AJR  The Beat
From AJR,   April 1998

A Fast Start   

By Jeremy Bond
     


Everyone knows the story: Presidential flack Mike McCurry tells the Chicago Tribune the public might not get a "simple, innocent explanation" for the commander in chief's relationship with Monica Lewinsky .

It was Roger Simon 's big scoop, a mere five weeks into his tenure as the Trib's White House correspondent. "I always wanted to do well on a new job," says Simon, 49.

Although Simon didn't expect such a blockbuster story so quickly into his Tribune job, he knew it would be a good time to cover the president.

Simon spent the last couple of years as a syndicated columnist while writing "Show Time: The American Political Circus and the Race for the White House," a book about the 1996 campaign. Then he decided he was ready to go back to being part of the show full time. "There's a rush to doing this stuff," he says. "There's nothing quite like pursuing the daily story." Late in 1997, the Trib offered him the job.

"I thought it would be challenging and exciting to try," says Simon, who during the past two decades has written for the Chicago Sun-Times , the Baltimore Sun and America Online . "I knew Clinton's second term was not going to be boring."

It hasn't been. Simon was at the White House after midnight January 21, when a panicked administration was arming itself for the Lewinsky outbreak. Nine days into his position as a White House correspondent, Simon knew he would not, as expected, be writing the "long, thoughtful pieces on the presidency."

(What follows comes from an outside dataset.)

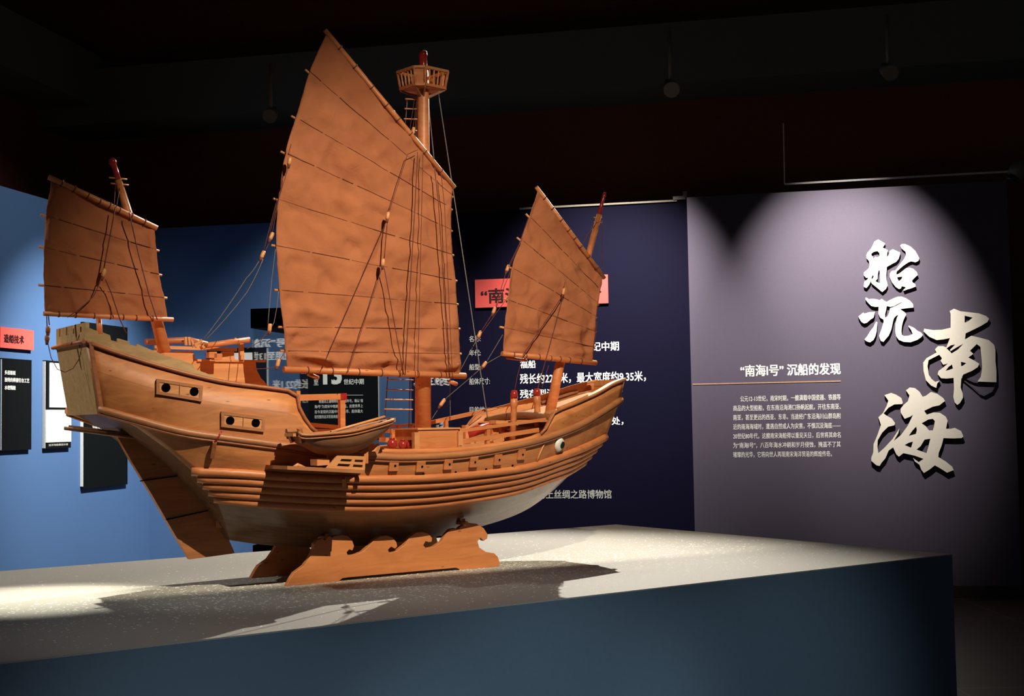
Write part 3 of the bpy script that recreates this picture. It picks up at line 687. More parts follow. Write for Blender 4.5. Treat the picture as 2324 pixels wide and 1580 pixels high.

Then came the McCurry interview. "It's funny," says Simon. "Obviously it was such a furor [later]. But at the time, the skies did not open, and there was no lightning bolt."

Simon originally planned to write a profile of McCurry, including how he operates during a major presidential crisis. Armed with a tape recorder, he interviewed the press secretary in person on Friday, February 13. He didn't recognize the sig-nificance of McCurry's comments until transcribing them later.

"President Clinton's relationship with Monica Lewinsky could end up being a 'very complicated story' that will not be easy to explain to the American people," the story began. " 'Maybe there'll be a simple, innocent explanation,' White House spokesman Mike McCurry said. 'I don't think so, because I think we would have offered that up already.' "

The story ran on February 17, and the press jumped all over it. "It was a good story whose timing was serendipitous for us," says Washington Bureau Chief James Warren . "People in Chicago were fascinated by it."

Simon credits the Tribune for giving him a shot at the White House beat. "Not a lot of newspapers are hiring 49-year-old reporters these days," he says.

"Getting a good story after being hired ? in other words, not having to go through a learning curve ? provided some justification for hiring the older, more experienced reporter every now and again," he says, adding, "I felt good about that."